4. Pelaksanaan ketiga asas partnership dalam Hubungan Industrial Pancasila secara benar, dipastikan akan dapat menciptakan industrial peace. Oleh sebab itu pemerintah tidak perlu menetapkan ketentuan larangan mogok.

5. Dilihat dari segi tingkat pengangguran yang masih tinggi, serikat pekerja pada masa datang harus berperan aktif membantu meningkatkan keterampilan pekerja yang terkena pemutusan hubungan kerja. Dengan demikian hal ini akan membantu mereka untuk mendapatkan pekerjaan yang baru secara cepat. Setelah mendapatkan pekerjaan kembali, mereka akan kembali juga menjadi anggota serikat pekerjaan.

6. Paradigma lama yang memandang bahwa hubungan antara pekerja dan pengusaha adalah hubungan konflik, harus ditinggalkan dan dirubah dengan paradigma baru bahwa hubungan pekerja dan pengusaha adalah hubungan kerjasama yang saling membutuhkan satu sama lain. Melalui dialog sosial, pekerja dan pengusaha dapat diharapkan saling memperlakukan sebagai social partner, bukan sebagai social enemy.

7. Pemerintah sebagai anggota tripartie harus berperan sebagai pihak ketiga yang tidak memihak.
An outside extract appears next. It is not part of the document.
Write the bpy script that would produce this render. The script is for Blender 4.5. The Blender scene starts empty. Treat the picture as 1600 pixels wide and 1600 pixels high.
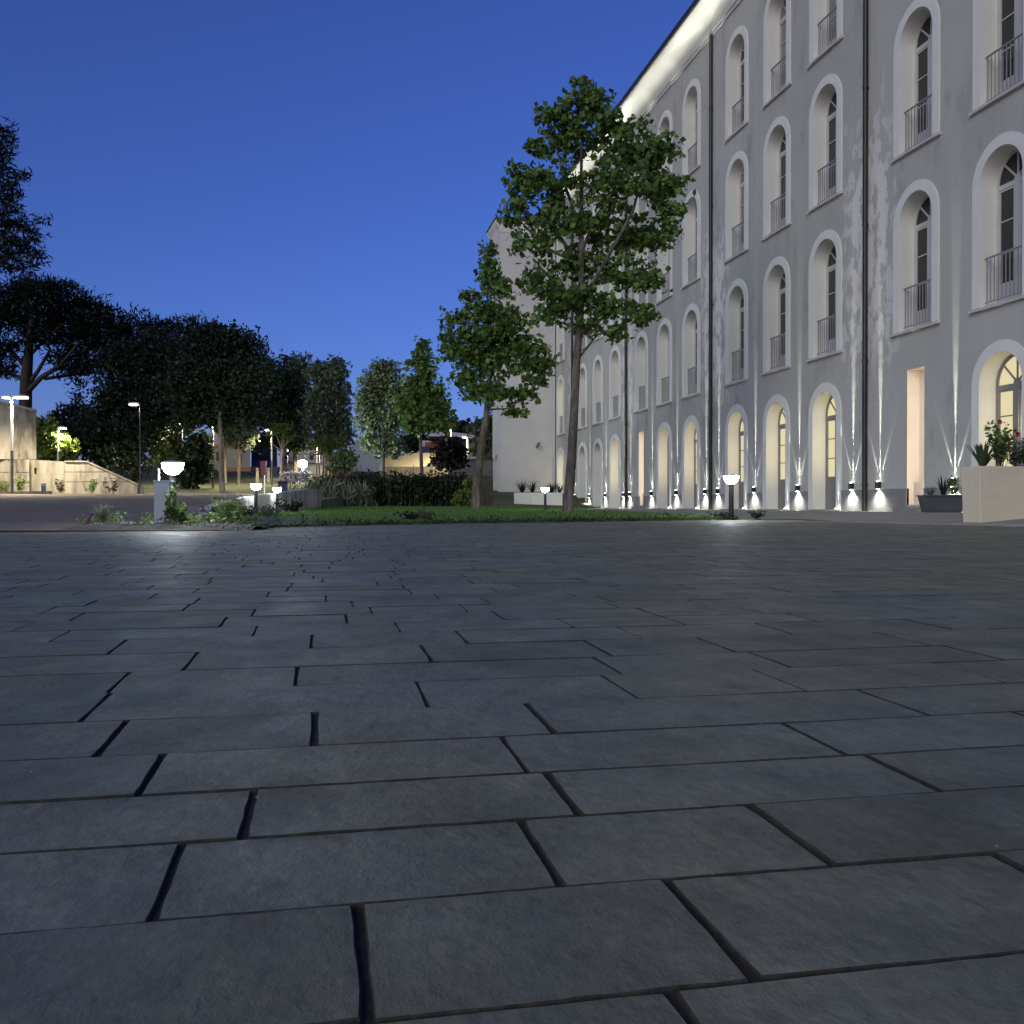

Di samping itu melalui peraturan perundang-undangan yang menjadi kewenangannya, pemerintah harus menciptakan iklim yang kondusif bagi para pekerja dan pengusaha dalam mengupayakan kemajuan perusahaan. Untuk menciptakan industrial peace, keterlibatan militer dan polisi harus disingkirkan dengan cara mendorong terjadinya dialog sosial antar pelaku proses produksi.

8. Dalam era globalisasi dialog sosial antara para pekerja dengan pengusaha harus ditingkatkan. Untuk harus dipertimbangkan beberapa kondisi sebagai berikut:

  1. para pekerja harus memiliki akses untuk mengetahui keadaan perusahaan yang sebenarnya (open management);
  2. para pekerja harus memiliki kesempatan untuk menjadi pemegang saham perusahaan;
  3. para pekerja harus memiliki akses untuk mendapatkan informasi tentang keadaan perusahaan;
  4. para pekerja dan pengusaha harus membentuk forum komunikasi (Social Dialogue).

9. Dengan telah diratifikasinya 7 (tujuh) Konvensi ILO yang fundamental di bidang hak-hak asasi, pemerintah harus mengadakan pembaharuan peraturan perudang-undangan di bidang perburuhan (Labor Law Reform), agar ketentuan-ketentuan yang sudah tidak sesuai lagi dengan Konvensi ILO tersebut dapat digantikan.

Kesimpulan

Sebelum tahun 1973, dimana pemerintah menerapkan plural union, serikat pekerja pada masa itu dapat berperan secara mantap dalam peningkatan hak-hak asasi dan standar ketenagakerjaan. Secara kuantitas, serikat pekerja pada waktu itu berhasil mendorong pemerintah untuk mengundangkan 10 (sepuluh) undang-undang dan meratifikassi 7 (tujuh) Konvensi ILO.

Setelah tahun 1973, dimana pemerintah mendorong atau mensponsori perubahan dari plural union ke single union, prestasi serikat pekerja dalam meningkatkan hak-hak asasi dan standar perburuhan menurun. Data menunjukkan bahwa selama 32 tahun, serikat pekerja hanya mampu mendorong pemerintah mengundangkan 4 (empat) undang-undang dan meratifisir 3 (tiga) Konvensi ILO.

Sejak tahun 1997, munculnya Era Reformasi, yang ditandai dengan kembalinya plural union, serikat pekerja dalam waktu yang relatif singkat telah dapat mendorong pemerintah untuk mengundangkan 1 (satu) dan 3 (tiga) Rancangan Undang-Undang, serta meratifisir 4 (empat) Konvensi ILO. Dengan demikian serikat pekerja akan lebih berperan dalam peningkatan hak-hak asasi dan standar ketengakerjaan apabila bentuk organisasi serikat pekerja adalah plural union, dimana setiap pekerja diberi hak untuk membentuk atau menjadi anggota serikat pekerja.

Referensi

Sandra. (1960). Sejarah Gerakan Buruh di Indonesia. Jakarta: Pustaka Rakyat.

Soekarno. (1979). Pembaharuan Gerakan Buruh di Indonesia dan Hubungan Industrial Pancasila. Bandung: Alumni.

Trimurti, SK. (1975). Hubungan Antara Gerakan Buruh dengan Gerakan Kemerdekaan Nasional. Jakarta: Idayu.